* What the task requires *
Copy out every line exactly, passing over the pictures.

========================================

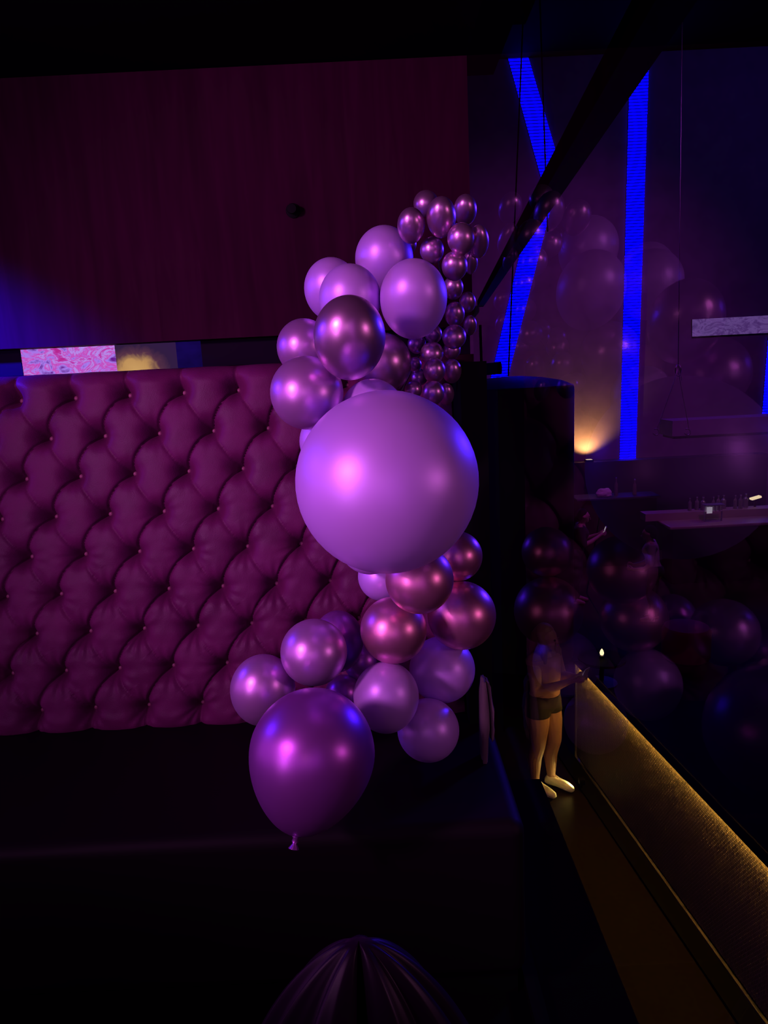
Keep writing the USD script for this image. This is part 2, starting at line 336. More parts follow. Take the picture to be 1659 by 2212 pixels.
MT['dim_reflection'] = marble('dim_reflection_glow', [(0.30, (0.004, 0.001, 0.010)), (0.5, (0.022, 0.008, 0.05)), (0.62, (0.16, 0.03, 0.16)), (0.75, (0.05, 0.02, 0.10))], 0.8)
gpt = on_y(292, 800, YW + 0.05)
MT['gold_reflection'] = mat('gold_reflection_glow', {'g': ('geometry', {}), 'n': ('noise_texture', {'scale': 22.0, 'detail': 6.0, 'distortion': 1.5}),
    'd': ('vector_math', {'math_type': 'subtract', 'vector2': tuple(gpt)}), 'sc': ('vector_math', {'math_type': 'multiply', 'vector2': (1.0, 0.0, 1.35)}), 'l': ('vector_math', {'math_type': 'length'}),
    'ad': ('math', {'math_type': 'multiply_add', 'value2': 0.05}), 'r': ('rgb_ramp', {'ramp': [(0.0, (0.62, 0.36, 0.13)), (0.068, (0.50, 0.27, 0.10)), (0.10, (0.09, 0.03, 0.06)), (0.135, (0.030, 0.012, 0.05)), (0.2, (0.03, 0.01, 0.06))]}),
    'e': ('emission', {'strength': 1.0})}, [('g.position', 'n.vector'), ('g.position', 'd.vector1'), ('d.vector', 'sc.vector1'), ('sc.vector', 'l.vector1'), ('n.fac', 'ad.value1'), ('l.value', 'ad.value3'), ('ad.value', 'r.fac'), ('r.color', 'e.color')], 'e.emission')  # gold reflection painted as a radial emissive blob
MT['blue_reflection'] = marble('blue_reflection_glow', [(0.30, (0.004, 0.001, 0.03)), (0.7, (0.012, 0.003, 0.13))], 0.9, 3.0, 0.5)
MT['lilac_marble'] = marble('lilac_marble_screen', [(0.30, (0.06, 0.025, 0.14)), (0.48, (0.16, 0.08, 0.30)), (0.56, (0.08, 0.03, 0.17)), (0.7, (0.24, 0.13, 0.42))], 0.8, 2.2, 1.2)
MT['band_black'] = plain('band_gloss_black', (0.007, 0.0025, 0.012), 0.6, spec=0.03)
band = thing('reflection_band', 'narrow mirror band in the wall above the couch with reflections painted as glow', 'display band', (-0.7, YW + 0.06, band_lo))  # mirror strip; what it reflects is painted into emissive panels
bx = lambda px: on_y(px, 775, YW + 0.05)[0]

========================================

* Solved problem *
Keep writing the USD script for this image. This is part 2, starting at line 336. More parts follow. Take the picture to be 1659 by 2212 pixels.
MT['dim_reflection'] = marble('dim_reflection_glow', [(0.30, (0.004, 0.001, 0.010)), (0.5, (0.022, 0.008, 0.05)), (0.62, (0.16, 0.03, 0.16)), (0.75, (0.05, 0.02, 0.10))], 0.8)
gpt = on_y(292, 800, YW + 0.05)
MT['gold_reflection'] = mat('gold_reflection_glow', {'g': ('geometry', {}), 'n': ('noise_texture', {'scale': 22.0, 'detail': 6.0, 'distortion': 1.5}),
    'd': ('vector_math', {'math_type': 'subtract', 'vector2': tuple(gpt)}), 'sc': ('vector_math', {'math_type': 'multiply', 'vector2': (1.0, 0.0, 1.35)}), 'l': ('vector_math', {'math_type': 'length'}),
    'ad': ('math', {'math_type': 'multiply_add', 'value2': 0.05}), 'r': ('rgb_ramp', {'ramp': [(0.0, (0.62, 0.36, 0.13)), (0.068, (0.50, 0.27, 0.10)), (0.10, (0.09, 0.03, 0.06)), (0.135, (0.030, 0.012, 0.05)), (0.2, (0.03, 0.01, 0.06))]}),
    'e': ('emission', {'strength': 1.0})}, [('g.position', 'n.vector'), ('g.position', 'd.vector1'), ('d.vector', 'sc.vector1'), ('sc.vector', 'l.vector1'), ('n.fac', 'ad.value1'), ('l.value', 'ad.value3'), ('ad.value', 'r.fac'), ('r.color', 'e.color')], 'e.emission')  # gold reflection painted as a radial emissive blob
MT['blue_reflection'] = marble('blue_reflection_glow', [(0.30, (0.004, 0.001, 0.03)), (0.7, (0.012, 0.003, 0.13))], 0.9, 3.0, 0.5)
MT['lilac_marble'] = marble('lilac_marble_screen', [(0.30, (0.06, 0.025, 0.14)), (0.48, (0.16, 0.08, 0.30)), (0.56, (0.08, 0.03, 0.17)), (0.7, (0.24, 0.13, 0.42))], 0.8, 2.2, 1.2)
MT['band_black'] = plain('band_gloss_black', (0.007, 0.0025, 0.012), 0.6, spec=0.03)
band = thing('reflection_band', 'narrow mirror band in the wall above the couch with reflections painted as glow', 'display band', (-0.7, YW + 0.06, band_lo))  # mirror strip; what it reflects is painted into emissive panels
bx = lambda px: on_y(px, 775, YW + 0.05)[0]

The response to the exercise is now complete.